It took a perfectly planned schedule to maximize my time moving between VMworld at the Venetian and the Hosting Transformation Summit at the Mirage, so, needless to say, I was disappointed when I arrived at the latter to find it running late. A tough decision had to be made, and I opted to head back to the Venetian and get my fill of virtualization. The result: no insights from the hosting world today, but even more from VMworld. (Not to fret, though: I spoke with Tier1 Research cloud master Antonio Piraino for about an hour yesterday about the intersection of hosting, virtualization and cloud computing, and I’ll share some of his thoughts at a later date.)
The morning began with a kickoff keynote by VMware President and CEO Paul Martiz. I didn’t attend, but I understand he reiterated some of the big news the company announced yesterday, including VMware’s Virtual Datacenter Operating System. As I noted yesterday, and I as I firmly believe, this is a very forward-thinking strategy, and it could be poised for success if it works as planned.
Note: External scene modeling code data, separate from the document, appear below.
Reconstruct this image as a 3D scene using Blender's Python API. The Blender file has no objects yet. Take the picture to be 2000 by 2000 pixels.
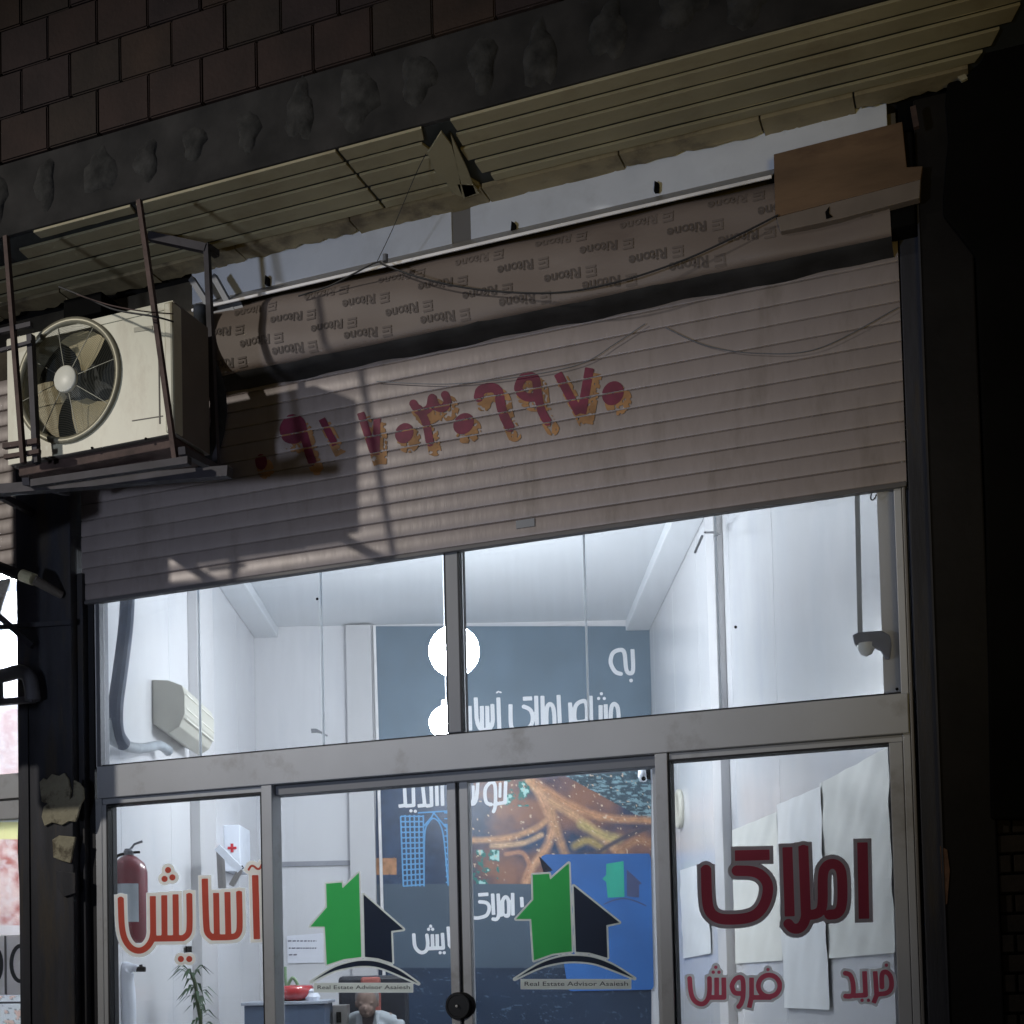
import bpy, bmesh, math, random
import numpy as np
from mathutils import Vector, Matrix
random.seed(7); rng = np.random.default_rng(7)
SC = bpy.context.scene; COL = SC.collection

# ------------------------------------------------------------------ camera
R = np.array([[0.93517564, 0.35333831, -0.02446536], [-0.0374136, 0.02986083, -0.99885362], [-0.3522027, 0.93501891, 0.04114478]])
F = 2600.0; CAM = np.array([4.147, -5.3, 1.55])
cam_d = bpy.data.cameras.new('camera'); cam = bpy.data.objects.new('camera', cam_d); COL.objects.link(cam)
cam_d.sensor_width = 36; cam_d.lens = F/2000*36; cam_d.shift_y = 0.389; cam_d.clip_start = .05; cam_d.clip_end = 500
M = Matrix.Identity(4)
for i in range(3):
    M[i][0] = R[0, i]; M[i][1] = -R[1, i]; M[i][2] = -R[2, i]; M[i][3] = CAM[i]
cam.matrix_world = M; SC.camera = cam

# ------------------------------------------------------------------ light
world = bpy.data.worlds.new('World'); SC.world = world; world.use_nodes = True
wn = world.node_tree; wn.nodes.clear()
wo = wn.nodes.new('ShaderNodeOutputWorld'); bg = wn.nodes.new('ShaderNodeBackground')
bg.inputs[0].default_value = (.60, .62, .80, 1); bg.inputs[1].default_value = .042    # the even glow of a town sky at night
wn.links.new(bg.outputs[0], wo.inputs[0])

def lamp(name, kind, loc, target, energy, color, **kw):
    d = bpy.data.lights.new(name, kind); d.energy = energy; d.color = color
    for k, v in kw.items(): setattr(d, k, v)
    o = bpy.data.objects.new(name, d); COL.objects.link(o); o.location = loc
    o.rotation_euler = (Vector(target)-Vector(loc)).to_track_quat('-Z', 'Y').to_euler()
    return o
# street lamp across the road, up to the left: throws the air conditioner's shadow onto the shutter
lamp('street_lamp_light', 'SPOT', (-4.56, -8.10, 7.02), (.55, 0, 3.35), 1450, (1, .94, .84), spot_size=math.radians(37), spot_blend=1, shadow_soft_size=.16)
# added yellow fill lamp, no such source in view, for the eave's underside
lamp('eave_fill_light', 'SPOT', (5.6, -8.0, .5), (3.9, 0, 5.0), 270, (1, .74, .22), spot_size=math.radians(45), spot_blend=.9, shadow_soft_size=.5)
lamp('fascia_fill_light', 'SPOT', (-.5, -9.5, .6), (1.8, 0, 4.2), 800, (.72, .81, 1), spot_size=math.radians(34), spot_blend=.9, shadow_soft_size=.3)  # added bluish fill lamp for the fascia and the shutter's shaded parts
SC.view_settings.view_transform = 'Standard'; SC.view_settings.look = 'None'
SC.view_settings.gamma = 1; SC.view_settings.use_curve_mapping = False; SC.view_settings.exposure = 0
SC.cycles.max_bounces = 10; SC.cycles.transparent_max_bounces = 16; SC.cycles.use_denoising = True

# ------------------------------------------------------------------ geometry of the place
ANG = math.radians(21.875); ER = np.array([math.cos(ANG), math.sin(ANG), 0]); ED = np.array([-math.sin(ANG), math.cos(ANG), 0])
RL, RR, DB, ZC, FL = -2.05, 1.6, 12.2, 4.72, .15        # shop room: it stands skewed to the street front
def ray(px, py): return R.T@np.array([px-1000, py-1778, F])
def at(px, py, Y=0.0):
    d = ray(px, py); return CAM+d*((Y-CAM[1])/d[1])
def atz(px, py, z=4.88):
    d = ray(px, py); return CAM+d*((z-CAM[2])/d[2])
def rp(r, d, z): return np.array([CAM[0], CAM[1], 0])+ER*r+ED*d+np.array([0, 0, z])
def rb(px, py, d=DB):                                    # point on a plane of the room parallel to its back wall
    r = ray(px, py); t = d/(r@ED); return CAM+r*t
def rwl(px, py, rr):                                     # point on a plane of the room parallel to its side walls
    r = ray(px, py); t = rr/(r@ER); return CAM+r*t
def rc(P):                                               # world -> room coordinates
    q = np.array(P)-CAM; return q@ER, q@ED, P[2]

# ------------------------------------------------------------------ materials
def lin(c): return tuple((v/12.92 if v <= .04045 else ((v+.055)/1.055)**2.4) for v in c)
MATS = {}
def mat(name, col, rough=.6, metal=0, var=.15, scale=6, bump=0, bscale=40, emit=None, estr=0, dirt=None, dscale=2, dlo=.5, dhi=.65, stretch=None, coat=0, spec=.5):
    if name in MATS: return MATS[name]
    m = bpy.data.materials.new(name); m.use_nodes = True; nt = m.node_tree; b = nt.nodes['Principled BSDF']
    b.inputs['Roughness'].default_value = rough; b.inputs['Metallic'].default_value = metal
    b.inputs['Coat Weight'].default_value = coat; b.inputs['Specular IOR Level'].default_value = spec
    tc = nt.nodes.new('ShaderNodeNewGeometry'); mp = nt.nodes.new('ShaderNodeMapping')
    nt.links.new(tc.outputs['Position'], mp.inputs[0])
    if stretch: mp.inputs['Scale'].default_value = stretch
    no = nt.nodes.new('ShaderNodeTexNoise'); no.inputs['Scale'].default_value = scale; no.inputs['Detail'].default_value = 6
    nt.links.new(mp.outputs[0], no.inputs[0])
    cr = nt.nodes.new('ShaderNodeValToRGB'); cr.color_ramp.elements[0].position = .3; cr.color_ramp.elements[1].position = .7
    cr.color_ramp.elements[0].color = tuple(c*(1-var) for c in col)+(1,); cr.color_ramp.elements[1].color = tuple(min(1, c*(1+var)) for c in col)+(1,)
    nt.links.new(no.outputs[0], cr.inputs[0]); out = cr.outputs[0]
    if dirt:
        n2 = nt.nodes.new('ShaderNodeTexNoise'); n2.inputs['Scale'].default_value = dscale; n2.inputs['Detail'].default_value = 9; n2.inputs['Roughness'].default_value = .65
        nt.links.new(mp.outputs[0], n2.inputs[0])
        c2 = nt.nodes.new('ShaderNodeValToRGB'); c2.color_ramp.elements[0].position = dlo; c2.color_ramp.elements[1].position = dhi
        nt.links.new(n2.outputs[0], c2.inputs[0])
        mx = nt.nodes.new('ShaderNodeMixRGB'); mx.inputs[2].default_value = tuple(dirt)+(1,)
        nt.links.new(c2.outputs[0], mx.inputs[0]); nt.links.new(out, mx.inputs[1]); out = mx.outputs[0]
    nt.links.new(out, b.inputs['Base Color'])
    if bump:
        n3 = nt.nodes.new('ShaderNodeTexNoise'); n3.inputs['Scale'].default_value = bscale; n3.inputs['Detail'].default_value = 5
        nt.links.new(mp.outputs[0], n3.inputs[0]); bp = nt.nodes.new('ShaderNodeBump'); bp.inputs['Strength'].default_value = bump; bp.inputs['Distance'].default_value = .01
        nt.links.new(n3.outputs[0], bp.inputs['Height']); nt.links.new(bp.outputs[0], b.inputs['Normal'])
    if emit: b.inputs['Emission Color'].default_value = tuple(emit)+(1,); b.inputs['Emission Strength'].default_value = estr
    MATS[name] = m; return m
def glass_mat(name, tint=(1, 1, 1), refl=1.45, rough=.0, film=0):
    m = bpy.data.materials.new(name); m.use_nodes = True; nt = m.node_tree; nt.nodes.clear()
    o = nt.nodes.new('ShaderNodeOutputMaterial'); t = nt.nodes.new('ShaderNodeBsdfTransparent'); g = nt.nodes.new('ShaderNodeBsdfGlossy')
    fr = nt.nodes.new('ShaderNodeFresnel'); fr.inputs[0].default_value = refl; mx = nt.nodes.new('ShaderNodeMixShader')
    t.inputs[0].default_value = tuple(tint)+(1,); g.inputs['Roughness'].default_value = rough
    nt.links.new(fr.outputs[0], mx.inputs[0]); nt.links.new(t.outputs[0], mx.inputs[1]); nt.links.new(g.outputs[0], mx.inputs[2])
    last = mx.outputs[0]
    if film:                                             # dried streaks of dust on the pane
        tc = nt.nodes.new('ShaderNodeNewGeometry'); mp = nt.nodes.new('ShaderNodeMapping'); mp.inputs['Scale'].default_value = (14, 1, 1.6)
        n = nt.nodes.new('ShaderNodeTexNoise'); n.inputs['Scale'].default_value = 2; n.inputs['Detail'].default_value = 6
        mr = nt.nodes.new('ShaderNodeMapRange'); mr.inputs[1].default_value = .3; mr.inputs[2].default_value = .8; mr.inputs[3].default_value = film*.75; mr.inputs[4].default_value = film
        df = nt.nodes.new('ShaderNodeBsdfDiffuse'); df.inputs[0].default_value = (.7, .72, .75, 1); m2 = nt.nodes.new('ShaderNodeMixShader')
        nt.links.new(tc.outputs['Position'], mp.inputs[0]); nt.links.new(mp.outputs[0], n.inputs[0]); nt.links.new(n.outputs[0], mr.inputs[0])
        nt.links.new(mr.outputs[0], m2.inputs[0]); nt.links.new(last, m2.inputs[1]); nt.links.new(df.outputs[0], m2.inputs[2]); last = m2.outputs[0]
    nt.links.new(last, o.inputs[0]); MATS[name] = m; return m
def vcol_mat(name, rough=.5):
    m = bpy.data.materials.new(name); m.use_nodes = True; b = m.node_tree.nodes['Principled BSDF']; b.inputs['Roughness'].default_value = rough
    a = m.node_tree.nodes.new('ShaderNodeVertexColor'); a.layer_name = 'Col'; m.node_tree.links.new(a.outputs[0], b.inputs['Base Color']); return m

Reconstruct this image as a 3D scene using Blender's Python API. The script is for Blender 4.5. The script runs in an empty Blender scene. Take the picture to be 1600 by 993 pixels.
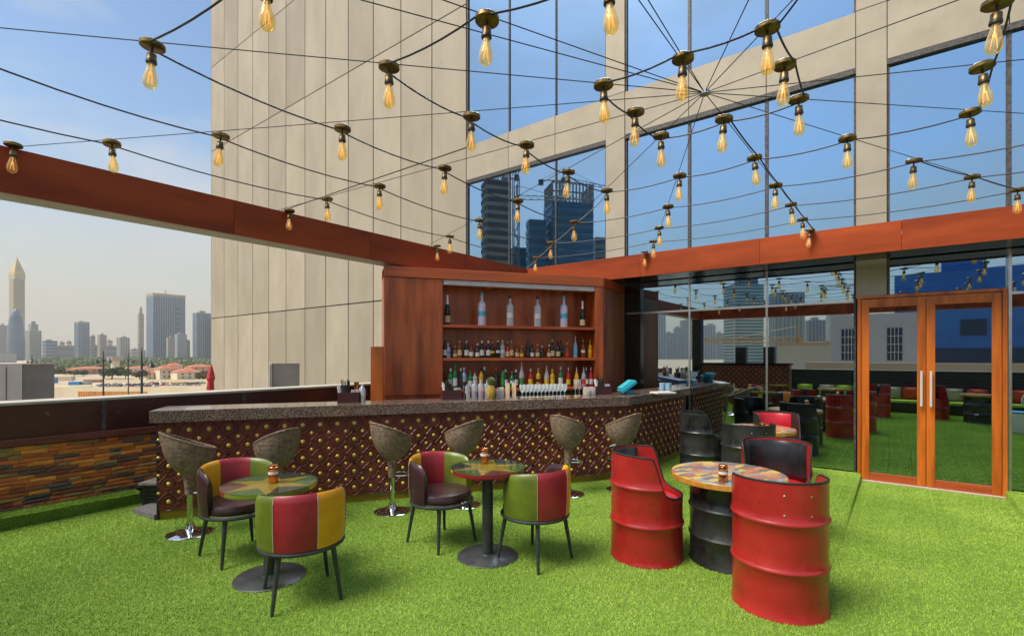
import bpy, math, random
from mathutils import Vector, Matrix
random.seed(7)
SC = bpy.context.scene
COL = SC.collection
PI = math.pi
# ------------------------------------------------------------------ camera
EYE = 1.64                      # camera height over the turf
YAW = math.radians(37.52)
cY, sY = math.cos(YAW), math.sin(YAW)
FPX, HOR = 782.0, 555.0
cam_d = bpy.data.cameras.new("camera")
cam = bpy.data.objects.new("camera", cam_d); COL.objects.link(cam)
cam.location = (0, 0, EYE); cam.rotation_euler = (PI/2, 0, YAW)
cam_d.sensor_width = 36; cam_d.lens = FPX/1600*36
cam_d.shift_y = (HOR-496.5)/1600
cam_d.clip_start = 0.05; cam_d.clip_end = 20000
SC.camera = cam
# ------------------------------------------------------------------ sky and sun
SUN_AZ = Vector((-0.42, -0.907, 0)).normalized()
SUN_EL = math.radians(57)
w = bpy.data.worlds.new("World"); SC.world = w; w.use_nodes = True
nt = w.node_tree; nt.nodes.clear()
wo = nt.nodes.new('ShaderNodeOutputWorld'); bg = nt.nodes.new('ShaderNodeBackground')
sk = nt.nodes.new('ShaderNodeTexSky'); sk.sky_type = 'NISHITA'; sk.sun_disc = False
sk.sun_elevation = SUN_EL
sk.sun_rotation = math.atan2(SUN_AZ.x, SUN_AZ.y)
sk.air_density = 1.3; sk.dust_density = 1.9; sk.ozone_density = 1.3; sk.altitude = 0
tc = nt.nodes.new('ShaderNodeTexCoord'); mp = nt.nodes.new('ShaderNodeMapping')
mp.inputs['Scale'].default_value = (1.0, 1.0, 3.2)
nz = nt.nodes.new('ShaderNodeTexNoise'); nz.inputs['Scale'].default_value = 2.3
nz.inputs['Detail'].default_value = 6; nz.inputs['Roughness'].default_value = .55
rp = nt.nodes.new('ShaderNodeValToRGB'); rp.color_ramp.elements[0].position = .42; rp.color_ramp.elements[1].position = .66
rp.color_ramp.elements[1].color = (.55, .55, .55, 1)
mx = nt.nodes.new('ShaderNodeMix'); mx.data_type = 'RGBA'
mx.inputs['B'].default_value = (4.6, 4.4, 4.3, 1)
hs = nt.nodes.new('ShaderNodeHueSaturation'); hs.inputs['Saturation'].default_value = 1.2
nt.links.new(tc.outputs['Generated'], mp.inputs['Vector']); nt.links.new(mp.outputs[0], nz.inputs['Vector'])
nt.links.new(nz.outputs['Fac'], rp.inputs['Fac']); nt.links.new(rp.outputs['Color'], mx.inputs['Factor'])
nt.links.new(sk.outputs[0], hs.inputs['Color']); nt.links.new(hs.outputs[0], mx.inputs['A'])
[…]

However, a few red flags went up on that front as I listened to Maritz answer questions in a Q&A session following his speech. One attendee was concerned about Virtual Center being a single point of failure, particularly with with VMware’s bug problem last month. Maritz acknowledged (as he did at a later press Q&A) that this definitely is something to be concerned about, but he reiterated that VMware prides itself on building reliable software, and vowed that such a problem will not occur again. The problem is, we’re not far enough removed from the bug issue to just brush it aside as an anomaly, and in a cloud datacenter running only VMware machines, the results of a similar oversight could be disastrous.
Maritz also noted that a federated Virtual Center for managing multiple datacenters won’t be fully available until 2010. Granted, 2010 isn’t too far away (well, January 2010, at least), but that is a long time in IT terms. And if organizations can’t even manage their VMware infrastructures across multiple datacenters until 2010, when will they be able to — or feel confident enough to — run their geographically distributed datacenters as a cloud with VDC-OS?
But these concerns are not to be construed as indications that I am a VMware cloud hater, so to speak. Especially if the company opens up Virtual Center to work with other hypervisors, VMware’s cloud vision has a lot of promise. In a late-day panel on vCloud featuring representatives from Rackspace, AT&T and T-Systems, VMware’s Deepak Puri touted vCloud’s ability to transport security and business policies alongside their associated applications as workloads move between the datacenter and the cloud. T-Systems’ Gregory Smith added that this capability makes short-term hosting deals much easier to pull off. If, for example, a company is building out a big SAP infrastructure and needs to house certain things externally during the process, a solution like vCloud will ease the transportation of data back and forth because the virtual machines will be the same on both ends, and policies won’t need to be changed or altered in the new environment.
Oh, and Cisco’s Ed Bugnion announced that Cisco and VMware have teamed up to bring virtual machine awareness to the network layer. The results: the Cisco Nexus 1000V switch and VN-Link. If, as Bugnion says, the virtual machine really is the new datacenter building block, a network that inherently understands the VMs’ portability and dynamism must be a good thing. Looking forward, Bugnion said the goal is to move from cluster-scale virtualization to datacenter-scale virtualization to Internet-scale virtualization, which will require this new breed of network components.